I know quite a bit about B series Cummins evolution and history and the dodge engines were entirely limited by the chassis parts that backed them up, not by the engine. The turbos and pump calibrations dodge specified for the early 5.9's were unbelieveably conservative for the engines and why it's not uncommon to find an untouched 12 valve going more than 500K miles and in pristine shape inside. Cummins initially tried selling dodge with the 4 cylinder in thier pickup lineup, but dodge refused it realizing it would have a hard time convincing America to buy a 3.9L 4 banger fullsize truck. So Cummins underfueled a six with a mismatched turbo and offered it to dodge without a warranty siting they did not approve the application. To this day Dodge buys all thier Cummins engines as is from Cummins. If one fails dodge eats it.

The impression that I've gotten from working on the IDI in my 89 is that it isn't the most refined or well engineered engine, rather it was something slapped together and dropped in to meet a demand for a diesel pickup.

I've installed a good number of Cummins sixes into this same Ford chassis and must say the Cummins actually fits far better into this chassis than the IDI does.
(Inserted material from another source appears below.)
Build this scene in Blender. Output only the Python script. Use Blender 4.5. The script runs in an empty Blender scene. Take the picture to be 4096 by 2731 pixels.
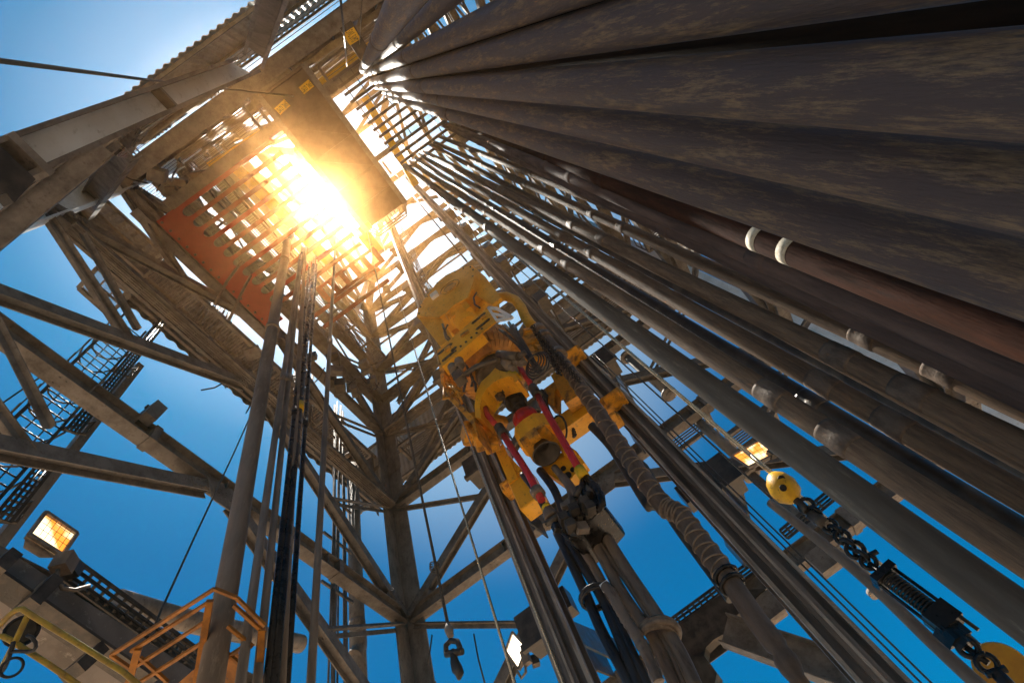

I've also deconstructed many, many F-650 and larger Fords powered by the 5.9 Cummins in 12V and ISB versions and those trucks use similiar ancilliary parts as the pickups so adapting one into a smaller chassis is very easy to do without using ******* dodge parts to make it work.

To me, the non-turbo IDI seams like it was an antiquated engine when it was being mass produced. They seam to me as if their compression is very high, they use a very complex glowplug system and the injector pop pressure is surprizingly low for a mechanical engine of this era. It's really a shame Binder didn't use more interchangeable parts between the IDI and DTE versions. It would be wonderful if you could simply find a powerstroke longblock and retrofit a mechinical pump drive and injectors onto the newer platform. Some of the beauty of the Cummins engines is parts interchangability and how 40% of 1983 Case tractor B series parts will drop right into a 2009 dodge 6.7. With little work a fellow can retrofit a fully mechanical fuel system onto any newer Cummins engine.